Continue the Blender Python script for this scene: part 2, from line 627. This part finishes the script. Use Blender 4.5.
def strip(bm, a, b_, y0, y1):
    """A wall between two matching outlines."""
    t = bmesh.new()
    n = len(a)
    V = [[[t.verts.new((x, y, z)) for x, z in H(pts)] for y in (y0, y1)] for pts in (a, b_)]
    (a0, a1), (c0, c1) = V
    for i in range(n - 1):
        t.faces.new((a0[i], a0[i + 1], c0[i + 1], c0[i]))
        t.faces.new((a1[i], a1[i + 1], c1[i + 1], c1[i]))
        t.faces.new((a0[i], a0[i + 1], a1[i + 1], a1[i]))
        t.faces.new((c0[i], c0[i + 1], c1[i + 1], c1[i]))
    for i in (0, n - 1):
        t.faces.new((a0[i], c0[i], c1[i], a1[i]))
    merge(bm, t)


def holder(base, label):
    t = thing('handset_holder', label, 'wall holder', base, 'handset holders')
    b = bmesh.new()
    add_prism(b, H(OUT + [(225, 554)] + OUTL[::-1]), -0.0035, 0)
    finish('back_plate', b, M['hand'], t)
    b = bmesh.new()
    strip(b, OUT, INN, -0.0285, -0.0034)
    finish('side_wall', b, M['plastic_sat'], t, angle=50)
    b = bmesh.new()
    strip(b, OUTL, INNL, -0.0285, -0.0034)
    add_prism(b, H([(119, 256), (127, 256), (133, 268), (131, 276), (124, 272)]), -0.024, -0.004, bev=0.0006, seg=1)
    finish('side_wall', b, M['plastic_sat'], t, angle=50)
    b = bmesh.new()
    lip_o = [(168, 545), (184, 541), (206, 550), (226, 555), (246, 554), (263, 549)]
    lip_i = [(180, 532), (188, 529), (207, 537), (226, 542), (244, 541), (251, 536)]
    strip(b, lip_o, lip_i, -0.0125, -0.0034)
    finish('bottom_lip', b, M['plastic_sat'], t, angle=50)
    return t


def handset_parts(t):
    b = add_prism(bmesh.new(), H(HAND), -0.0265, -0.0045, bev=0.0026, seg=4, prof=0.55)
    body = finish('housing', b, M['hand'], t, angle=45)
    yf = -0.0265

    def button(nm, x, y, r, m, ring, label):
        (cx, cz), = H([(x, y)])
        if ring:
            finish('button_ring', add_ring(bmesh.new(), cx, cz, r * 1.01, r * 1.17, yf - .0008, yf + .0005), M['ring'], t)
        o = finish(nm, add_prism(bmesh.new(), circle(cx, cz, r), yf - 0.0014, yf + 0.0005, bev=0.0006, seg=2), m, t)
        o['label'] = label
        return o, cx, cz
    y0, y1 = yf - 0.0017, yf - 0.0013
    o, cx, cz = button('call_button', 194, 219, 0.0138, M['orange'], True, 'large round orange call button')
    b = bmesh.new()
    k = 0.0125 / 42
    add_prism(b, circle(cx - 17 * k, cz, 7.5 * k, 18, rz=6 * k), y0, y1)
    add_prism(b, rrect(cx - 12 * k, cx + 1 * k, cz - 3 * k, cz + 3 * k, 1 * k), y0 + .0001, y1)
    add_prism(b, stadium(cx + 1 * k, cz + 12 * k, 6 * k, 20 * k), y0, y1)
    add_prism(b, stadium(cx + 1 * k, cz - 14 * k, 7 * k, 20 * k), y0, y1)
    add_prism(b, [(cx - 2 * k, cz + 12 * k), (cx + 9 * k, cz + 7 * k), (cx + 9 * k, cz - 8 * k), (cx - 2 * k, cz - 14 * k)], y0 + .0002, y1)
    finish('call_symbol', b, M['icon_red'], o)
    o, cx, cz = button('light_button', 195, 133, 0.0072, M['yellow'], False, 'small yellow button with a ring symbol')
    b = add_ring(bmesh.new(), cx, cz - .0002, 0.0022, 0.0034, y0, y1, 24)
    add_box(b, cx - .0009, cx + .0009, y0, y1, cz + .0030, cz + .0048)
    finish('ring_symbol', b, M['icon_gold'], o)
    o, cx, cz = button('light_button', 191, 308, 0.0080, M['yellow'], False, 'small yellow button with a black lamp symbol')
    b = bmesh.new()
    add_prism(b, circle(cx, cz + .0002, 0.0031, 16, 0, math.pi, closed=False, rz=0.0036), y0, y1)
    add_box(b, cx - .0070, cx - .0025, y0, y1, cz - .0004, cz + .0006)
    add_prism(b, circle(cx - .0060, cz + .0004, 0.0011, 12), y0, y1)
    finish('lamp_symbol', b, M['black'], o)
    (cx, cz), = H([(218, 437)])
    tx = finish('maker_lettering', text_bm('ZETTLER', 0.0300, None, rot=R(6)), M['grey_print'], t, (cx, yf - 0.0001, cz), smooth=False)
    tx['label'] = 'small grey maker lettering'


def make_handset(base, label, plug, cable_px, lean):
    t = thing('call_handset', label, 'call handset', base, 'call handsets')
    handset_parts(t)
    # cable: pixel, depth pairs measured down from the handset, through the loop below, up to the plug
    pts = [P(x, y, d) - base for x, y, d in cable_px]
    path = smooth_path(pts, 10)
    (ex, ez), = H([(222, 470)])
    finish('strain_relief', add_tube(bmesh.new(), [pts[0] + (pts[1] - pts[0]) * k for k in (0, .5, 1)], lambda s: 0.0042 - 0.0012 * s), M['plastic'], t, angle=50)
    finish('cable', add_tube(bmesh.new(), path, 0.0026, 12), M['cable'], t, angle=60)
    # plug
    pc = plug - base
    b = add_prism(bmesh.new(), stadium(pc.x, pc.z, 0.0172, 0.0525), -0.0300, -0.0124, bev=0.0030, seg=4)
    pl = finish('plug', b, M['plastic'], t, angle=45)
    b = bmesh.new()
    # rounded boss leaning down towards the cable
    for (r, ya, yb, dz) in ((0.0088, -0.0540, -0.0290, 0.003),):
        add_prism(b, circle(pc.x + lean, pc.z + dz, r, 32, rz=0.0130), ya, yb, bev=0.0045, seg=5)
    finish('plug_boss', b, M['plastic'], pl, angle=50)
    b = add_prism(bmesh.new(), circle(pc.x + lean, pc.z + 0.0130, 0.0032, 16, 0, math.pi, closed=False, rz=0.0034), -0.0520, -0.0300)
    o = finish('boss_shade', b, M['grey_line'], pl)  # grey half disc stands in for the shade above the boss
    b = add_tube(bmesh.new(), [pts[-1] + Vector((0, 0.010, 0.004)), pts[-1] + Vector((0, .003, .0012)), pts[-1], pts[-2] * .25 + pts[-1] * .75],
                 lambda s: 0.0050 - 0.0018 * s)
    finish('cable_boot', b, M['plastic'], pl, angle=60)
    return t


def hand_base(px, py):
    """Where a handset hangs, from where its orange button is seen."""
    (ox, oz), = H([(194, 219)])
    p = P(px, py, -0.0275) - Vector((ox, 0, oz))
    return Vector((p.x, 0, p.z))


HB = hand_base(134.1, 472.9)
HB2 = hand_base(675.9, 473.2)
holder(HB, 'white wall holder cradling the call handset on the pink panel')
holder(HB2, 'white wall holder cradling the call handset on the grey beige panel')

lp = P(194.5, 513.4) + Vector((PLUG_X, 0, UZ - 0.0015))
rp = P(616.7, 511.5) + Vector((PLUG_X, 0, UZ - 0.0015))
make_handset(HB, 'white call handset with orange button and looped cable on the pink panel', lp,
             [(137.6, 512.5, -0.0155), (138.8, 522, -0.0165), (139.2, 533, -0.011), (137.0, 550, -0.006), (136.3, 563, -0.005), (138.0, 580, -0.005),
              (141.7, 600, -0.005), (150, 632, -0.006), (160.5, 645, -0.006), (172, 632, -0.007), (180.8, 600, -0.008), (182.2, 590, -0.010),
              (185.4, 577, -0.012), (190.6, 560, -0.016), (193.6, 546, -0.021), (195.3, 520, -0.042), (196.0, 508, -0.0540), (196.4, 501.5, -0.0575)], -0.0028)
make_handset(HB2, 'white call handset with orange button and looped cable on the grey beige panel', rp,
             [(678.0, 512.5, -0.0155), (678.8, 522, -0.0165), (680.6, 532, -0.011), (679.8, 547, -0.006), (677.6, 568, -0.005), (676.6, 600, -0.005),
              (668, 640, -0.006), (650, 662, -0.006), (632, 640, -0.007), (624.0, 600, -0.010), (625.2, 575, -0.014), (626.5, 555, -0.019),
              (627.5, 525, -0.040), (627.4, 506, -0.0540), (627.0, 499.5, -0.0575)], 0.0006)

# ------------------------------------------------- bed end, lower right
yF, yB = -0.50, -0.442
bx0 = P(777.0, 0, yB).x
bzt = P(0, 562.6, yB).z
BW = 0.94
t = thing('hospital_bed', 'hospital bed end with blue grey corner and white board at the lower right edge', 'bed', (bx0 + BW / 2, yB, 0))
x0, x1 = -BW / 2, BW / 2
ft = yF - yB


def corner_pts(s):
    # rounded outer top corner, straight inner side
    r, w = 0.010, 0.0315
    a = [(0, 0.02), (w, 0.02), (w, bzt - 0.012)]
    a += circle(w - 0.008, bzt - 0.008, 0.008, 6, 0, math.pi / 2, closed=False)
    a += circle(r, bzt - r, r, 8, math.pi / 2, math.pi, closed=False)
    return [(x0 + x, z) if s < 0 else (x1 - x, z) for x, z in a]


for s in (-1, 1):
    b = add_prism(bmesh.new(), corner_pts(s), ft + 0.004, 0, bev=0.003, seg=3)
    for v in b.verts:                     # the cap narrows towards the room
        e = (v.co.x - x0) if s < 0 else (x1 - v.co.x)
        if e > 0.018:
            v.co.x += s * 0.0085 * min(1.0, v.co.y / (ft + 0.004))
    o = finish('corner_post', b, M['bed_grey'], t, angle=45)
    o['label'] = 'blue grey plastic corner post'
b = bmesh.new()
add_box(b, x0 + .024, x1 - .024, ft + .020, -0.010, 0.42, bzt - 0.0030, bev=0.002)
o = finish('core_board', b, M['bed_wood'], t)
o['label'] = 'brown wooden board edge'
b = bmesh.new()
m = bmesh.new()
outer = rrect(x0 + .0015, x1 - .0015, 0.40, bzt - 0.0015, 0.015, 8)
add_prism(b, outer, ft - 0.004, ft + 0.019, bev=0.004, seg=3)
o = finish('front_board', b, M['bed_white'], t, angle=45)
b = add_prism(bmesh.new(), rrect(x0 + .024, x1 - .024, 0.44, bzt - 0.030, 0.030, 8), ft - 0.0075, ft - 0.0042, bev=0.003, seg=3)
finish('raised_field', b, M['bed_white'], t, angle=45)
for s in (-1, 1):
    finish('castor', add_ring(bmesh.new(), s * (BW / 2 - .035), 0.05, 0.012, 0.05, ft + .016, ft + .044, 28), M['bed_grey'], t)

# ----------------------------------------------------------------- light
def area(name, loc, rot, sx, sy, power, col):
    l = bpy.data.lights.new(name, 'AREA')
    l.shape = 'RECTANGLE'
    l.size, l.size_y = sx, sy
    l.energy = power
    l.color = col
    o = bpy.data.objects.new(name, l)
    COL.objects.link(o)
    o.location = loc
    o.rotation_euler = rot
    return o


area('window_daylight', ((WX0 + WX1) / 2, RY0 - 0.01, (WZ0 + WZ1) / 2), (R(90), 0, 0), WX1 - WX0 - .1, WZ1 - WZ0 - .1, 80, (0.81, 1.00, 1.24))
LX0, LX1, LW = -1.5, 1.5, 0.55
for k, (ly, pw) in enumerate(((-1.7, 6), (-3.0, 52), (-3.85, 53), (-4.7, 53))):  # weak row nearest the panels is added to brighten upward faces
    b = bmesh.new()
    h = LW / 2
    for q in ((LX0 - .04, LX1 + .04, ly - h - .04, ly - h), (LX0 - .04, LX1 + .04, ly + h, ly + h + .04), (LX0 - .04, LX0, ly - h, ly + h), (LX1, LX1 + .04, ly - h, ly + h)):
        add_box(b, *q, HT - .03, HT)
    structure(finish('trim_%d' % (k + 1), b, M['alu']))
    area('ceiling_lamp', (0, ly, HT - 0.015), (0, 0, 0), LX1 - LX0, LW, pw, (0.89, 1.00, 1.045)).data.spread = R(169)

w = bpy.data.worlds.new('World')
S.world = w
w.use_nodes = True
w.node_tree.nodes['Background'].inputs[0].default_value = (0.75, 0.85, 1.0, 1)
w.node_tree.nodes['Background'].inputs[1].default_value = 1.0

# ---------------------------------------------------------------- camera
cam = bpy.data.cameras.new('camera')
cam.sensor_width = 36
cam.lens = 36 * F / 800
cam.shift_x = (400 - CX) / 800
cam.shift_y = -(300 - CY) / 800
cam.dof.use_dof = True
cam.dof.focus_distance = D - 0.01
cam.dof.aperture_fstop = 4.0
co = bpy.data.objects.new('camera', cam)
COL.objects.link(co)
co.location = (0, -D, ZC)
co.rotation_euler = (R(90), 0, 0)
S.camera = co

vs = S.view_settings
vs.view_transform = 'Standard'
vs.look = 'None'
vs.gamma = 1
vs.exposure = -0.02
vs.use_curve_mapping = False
───
--- What the exercise asks ---
Copy exactly the lines that run from the first line of the data to the line containing "merge(bm, t)", please, with both ends included and nothing else.

--- Task output ---
Continue the Blender Python script for this scene: part 2, from line 627. This part finishes the script. Use Blender 4.5.
def strip(bm, a, b_, y0, y1):
    """A wall between two matching outlines."""
    t = bmesh.new()
    n = len(a)
    V = [[[t.verts.new((x, y, z)) for x, z in H(pts)] for y in (y0, y1)] for pts in (a, b_)]
    (a0, a1), (c0, c1) = V
    for i in range(n - 1):
        t.faces.new((a0[i], a0[i + 1], c0[i + 1], c0[i]))
        t.faces.new((a1[i], a1[i + 1], c1[i + 1], c1[i]))
        t.faces.new((a0[i], a0[i + 1], a1[i + 1], a1[i]))
        t.faces.new((c0[i], c0[i + 1], c1[i + 1], c1[i]))
    for i in (0, n - 1):
        t.faces.new((a0[i], c0[i], c1[i], a1[i]))
    merge(bm, t)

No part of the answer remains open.